Market`s collective wisdom signaling earnings growth to sustain; >20x P/E turning out to be the normal in a lowyield world - ICICI Securities
Market’s collective wisdom signaling earnings growth to sustain; >20x P/E turning out to be the normal in a lowyield world
* The essence of the applied words in the context of NIFTY50 is that the forward P/E of the index, which has hovered between 20-23x for most of CY21, can remain in the same range in the future as long as earnings growth continues. Therefore, assigning past historical averages (LTA of 16.6x or 6% earnings yield) to arrive at the target multiple may not be relevant going ahead especially in a low yield world and rising earnings.

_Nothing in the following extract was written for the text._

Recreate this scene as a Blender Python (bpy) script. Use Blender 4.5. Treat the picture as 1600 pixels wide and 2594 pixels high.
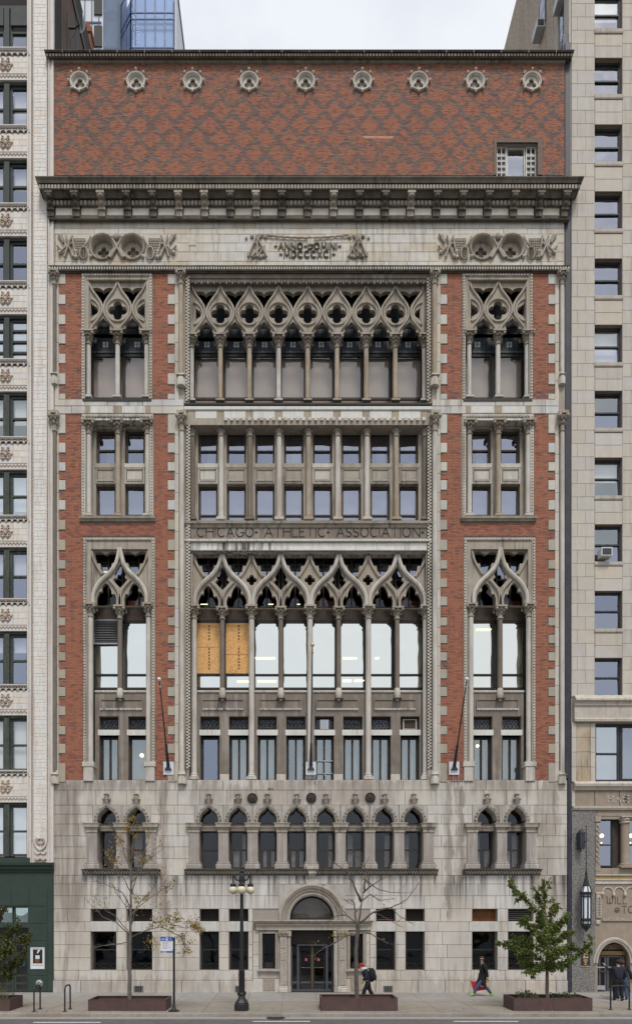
import bpy, math, random
import numpy as np
from mathutils import Vector, Matrix
random.seed(7); rng = np.random.default_rng(7)
for o in list(bpy.data.objects): bpy.data.objects.remove(o)
SC = bpy.context.scene; COL = SC.collection
PI = math.pi
# ---------------------------------------------------------------- camera, sky, sun, exposure
# The facade was measured in pixels of the photograph and turned into metres: 1643 px focal length,
# 31 m from camera to wall, eye 3.774 m above the pavement, straight-on view with a rising front.
F, D, EYE, CX, HY = 1643.0, 31.0, 3.774, 728.0, 2315.0
def X(px, y=0.0): return (px-CX)*(D+y)/F
def Z(py, y=0.0): return EYE+(HY-py)*(D+y)/F
K = D/F
cam = bpy.data.cameras.new('camera'); co = bpy.data.objects.new('camera', cam); COL.objects.link(co)
co.location = (0, -D, EYE); co.rotation_euler = (PI/2, 0, 0)
cam.sensor_fit = 'HORIZONTAL'; cam.sensor_width = 36; cam.lens = F/1600*36
cam.shift_x = (800-CX)/1600; cam.shift_y = (HY-1297)/1600; cam.clip_end = 3000; cam.clip_start = .1
SC.camera = co
SC.render.engine = 'CYCLES'
SUN_EL, SUN_AZ = math.radians(57), math.radians(12)      # azimuth from straight behind the camera
W = bpy.data.worlds.new('World'); SC.world = W; W.use_nodes = True
nt = W.node_tree; nt.nodes.clear()
def nn(t, kind, **kw):
    n = t.nodes.new(kind)
    for k, v in kw.items():
        if k in n.inputs: n.inputs[k].default_value = v
        else: setattr(n, k, v)
    return n
sky = nn(nt, 'ShaderNodeTexSky', sky_type='NISHITA', sun_disc=False, sun_elevation=SUN_EL, sun_rotation=PI-SUN_AZ,
         air_density=1.2, dust_density=2.5, ozone_density=1.0)
tc = nn(nt, 'ShaderNodeTexCoord')
mp = nn(nt, 'ShaderNodeMapping'); mp.inputs['Scale'].default_value = (1, 1, 2.2); mp.inputs['Location'].default_value = (.35, .1, .5)
nz = nn(nt, 'ShaderNodeTexNoise', Scale=2.1, Detail=7.0, Roughness=.55)
mr = nn(nt, 'ShaderNodeMapRange'); mr.inputs['From Min'].default_value = .30; mr.inputs['From Max'].default_value = .62
mr.inputs['To Min'].default_value = .50; mr.inputs['To Max'].default_value = .97
mix = nn(nt, 'ShaderNodeMix', data_type='RGBA')
CLOUD = (6.0, 6.22, 6.6, 1)
mix.inputs['B'].default_value = CLOUD
bg = nn(nt, 'ShaderNodeBackground', Strength=0.1)
ow = nn(nt, 'ShaderNodeOutputWorld')
L = nt.links.new
L(tc.outputs['Generated'], mp.inputs[0]); L(mp.outputs[0], nz.inputs['Vector']); L(nz.outputs['Fac'], mr.inputs['Value'])
L(mr.outputs[0], mix.inputs['Factor']); L(sky.outputs[0], mix.inputs['A']); L(mix.outputs['Result'], bg.inputs['Color']); L(bg.outputs[0], ow.inputs[0])
sl = bpy.data.lights.new('sun', 'SUN'); sl.energy = 1.5; sl.angle = math.radians(14); sl.color = (1, .965, .92)
so = bpy.data.objects.new('sun', sl); COL.objects.link(so)
sd = Vector((math.sin(SUN_AZ)*math.cos(SUN_EL), -math.cos(SUN_AZ)*math.cos(SUN_EL), math.sin(SUN_EL)))
so.rotation_euler = sd.to_track_quat('Z', 'Y').to_euler(); so.location = (0, -60, 60)
SC.view_settings.view_transform = 'Standard'; SC.view_settings.look = 'None'
SC.view_settings.exposure = 0.58; SC.view_settings.gamma = 1; SC.view_settings.use_curve_mapping = False
SC.cycles.max_bounces = 6; SC.cycles.transparent_max_bounces = 12; SC.cycles.diffuse_bounces = 3

# ---------------------------------------------------------------- materials
def mk(name, col, rough=.85, var=.12, ns=4.0, streak=0.0, scol=(.06, .052, .045), stain=0.0, stcol=(.2, .14, .09),
       attr=False, metal=0.0, bump=0.0, bs=60.0, spec=.25, band=None, sfreq=5.0, patch=()):
    m = bpy.data.materials.new(name); m.use_nodes = True
    t = m.node_tree; b = t.nodes['Principled BSDF']; l = t.links.new
    b.inputs['Roughness'].default_value = rough; b.inputs['Metallic'].default_value = metal; b.inputs['Specular IOR Level'].default_value = spec
    g = nn(t, 'ShaderNodeNewGeometry'); pos = g.outputs['Position']
    if attr:
        a = nn(t, 'ShaderNodeAttribute', attribute_name='Col'); cur = a.outputs['Color']
    else:
        r = nn(t, 'ShaderNodeRGB'); r.outputs[0].default_value = (*col, 1); cur = r.outputs[0]
    def mixc(fac, a_, b_, typ='MIX'):
        x = nn(t, 'ShaderNodeMix', data_type='RGBA', blend_type=typ)
        for s, v in (('Factor', fac), ('A', a_), ('B', b_)):
            if isinstance(v, (int, float)): x.inputs[s].default_value = v
            elif isinstance(v, tuple): x.inputs[s].default_value = (*v, 1)
            else: l(v, x.inputs[s])
        return x.outputs['Result']
    def noise(scale, detail, vec=None, lo=.3, hi=.7, a_=0., b_=1.):
        n = nn(t, 'ShaderNodeTexNoise', Scale=scale, Detail=detail, Roughness=.6)
        if vec is None: l(pos, n.inputs['Vector'])
        else:
            mm = nn(t, 'ShaderNodeMapping'); mm.inputs['Scale'].default_value = vec; l(pos, mm.inputs[0]); l(mm.outputs[0], n.inputs['Vector'])
        q = nn(t, 'ShaderNodeMapRange'); l(n.outputs['Fac'], q.inputs['Value'])
        for k, v in zip(('From Min', 'From Max', 'To Min', 'To Max'), (lo, hi, a_, b_)): q.inputs[k].default_value = v
        return q.outputs[0]
    if var:
        f = noise(ns, 4, lo=.25, hi=.75, a_=1-var, b_=1+var)
        cb = nn(t, 'ShaderNodeCombineColor')
        for i in range(3): l(f, cb.inputs[i])
        cur = mixc(1.0, cur, cb.outputs[0], 'MULTIPLY')
    def mul(a_, b_):
        q = nn(t, 'ShaderNodeMath', operation='MULTIPLY'); l(a_, q.inputs[0])
        if isinstance(b_, float): q.inputs[1].default_value = b_
        else: l(b_, q.inputs[1])
        return q.outputs[0]
    if stain:
        cur = mixc(noise(.55, 5, lo=.46, hi=.68, b_=stain), cur, stcol)
    if streak:
        f = noise(1.0, 5, vec=(sfreq, sfreq, .28), lo=.48, hi=.62, b_=streak)
        f = mul(f, noise(.35, 3, lo=.38, hi=.6))
        cur = mixc(f, cur, scol)
    if band:                                           # soot washed down below ledges
        sx = nn(t, 'ShaderNodeSeparateXYZ'); l(pos, sx.inputs[0])
        for (z0, z1, amt, bc) in band:
            q = nn(t, 'ShaderNodeMapRange', interpolation_type='SMOOTHSTEP'); l(sx.outputs['Z'], q.inputs['Value'])
            for k, v in zip(('From Min', 'From Max', 'To Min', 'To Max'), (z0, z1, 0., 1.)): q.inputs[k].default_value = v
            up = nn(t, 'ShaderNodeMath', operation='LESS_THAN'); l(sx.outputs['Z'], up.inputs[0]); up.inputs[1].default_value = max(z0, z1)
            f = noise(1.0, 4, vec=(4.2, 4.2, .12), lo=.44, hi=.60, b_=amt)
            f = mul(f, q.outputs[0]); 
            if z1 > z0: f = mul(f, up.outputs[0])
            cur = mixc(f, cur, bc)
    if patch:                                          # old soot and rust stains, each with its own place and ragged outline
        sp = nn(t, 'ShaderNodeSeparateXYZ'); l(pos, sp.inputs[0])
        wx = noise(1.3, 4, vec=(1.6, 1, .9), lo=.2, hi=.8, a_=-.28, b_=.28); wz = noise(1.0, 4, vec=(3.2, 1, .5), lo=.2, hi=.8, a_=-.55, b_=.55)
        def add_(a_, b_): q = nn(t, 'ShaderNodeMath', operation='ADD'); l(a_, q.inputs[0]); l(b_, q.inputs[1]); return q.outputs[0]
        px_, pz_ = add_(sp.outputs['X'], wx), add_(sp.outputs['Z'], wz)
        brk = noise(1.0, 5, vec=(4.5, 1, .35), lo=.34, hi=.62, a_=.25, b_=1.)
        def ramp(v, a_, b_):
            q = nn(t, 'ShaderNodeMapRange', interpolation_type='SMOOTHSTEP'); l(v, q.inputs['Value'])
            for k, w in zip(('From Min', 'From Max', 'To Min', 'To Max'), (a_, b_, 0., 1.)): q.inputs[k].default_value = w
            return q.outputs[0]
        for (x0, x1, p0, p1, amt, pc) in patch:
            e = min(.16, (X(x1)-X(x0))*.25)
            f = mul(mul(ramp(px_, X(x0)-e, X(x0)+e), ramp(px_, X(x1)+e, X(x1)-e)), mul(ramp(pz_, Z(p1)-.25, Z(p1)+.25), ramp(pz_, Z(p0)+.12, Z(p0)-.12)))
            cur = mixc(mul(mul(f, brk), amt), cur, pc)
    l(cur, b.inputs['Base Color'])
    if bump:
        n = nn(t, 'ShaderNodeTexNoise', Scale=bs, Detail=4.0); l(pos, n.inputs['Vector'])
        u = nn(t, 'ShaderNodeBump', Strength=bump, Distance=.02); l(n.outputs['Fac'], u.inputs['Height']); l(u.outputs[0], b.inputs['Normal'])
    return m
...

* Over CY21-TD, the ex-ante rolled forward NIFTY50 EPS has advanced by around 27% while the index has gained 30%. Forward P/E has remained rangebound at 20-23x and currently is towards the upper end at 23x. This implies that earnings outlook is explaining a larger part of the price action. Therein lies the risk – and, if earnings disappoint, P/E could potentially move to the lower end of the range at 20x. Having said that, the earnings base continues to expand unlike the ‘earnings recession’ seen over 2015-20 when real earnings growth was practically zero. On an aggregate basis as well, the ‘PAT to GDP’ ratio has sharply improved to a 7-year high of 3% in FY21.
* Q2FY22 looking promising so far: Initial results and business updates from the IT pack (TCS, Infosys, Wipro, and Mindtree), banks (HDFC Bank), NBFCs (Bajaj Finance) and other severely impacted sectors such as leisure (Delta Corp), retail (Avenue Supermarts) and real estate indicate largely in-line or above consensus expectation results. This trend is also corroborated by high-frequency indicators for Q2FY22-TD such as PMI, exports, GST collections, etc. In the developed markets, strong quarterly earnings from US banks indicate that economic recovery continues.
* Other key developments over the past week:
* India’s stronger relative growth: IMF’s latest World Economic Outlook maintains India’s growth over FY22-FY23 at 9%, which ranks it as the world’s fastest-growing economy. Relatively too, India stands out as the overall global growth has been downgraded by 10bps to 5.9% for CY21 largely driven by developed economies such as the US
* Oil price risk starting to show up on trade deficit: Oil prices rebounded above US$80 per barrel and we believe is a key risk for the Indian economy, which is starting to show up in the form of the trade deficit rising to a multiyear high of US$22bn in Sep’21
* CPI inflation dipped lower than expected at 4.35% for Sep’21 on base effect and lower food prices. On the flip side, CPI inflation in the US was higher than expected at 0.4% o Government continues to focus on pro-growth policies with the launch of PM Gati Shakti - National Master Plan for Multimodal Connectivity
* Sectorally capital intensive and cyclicals sectors such as power, PSU banks, auto, metals and consumer durables continued to outperform over the past week
* FPI flows were positive at US$138mn while DIIs flows were negative at US$438mn.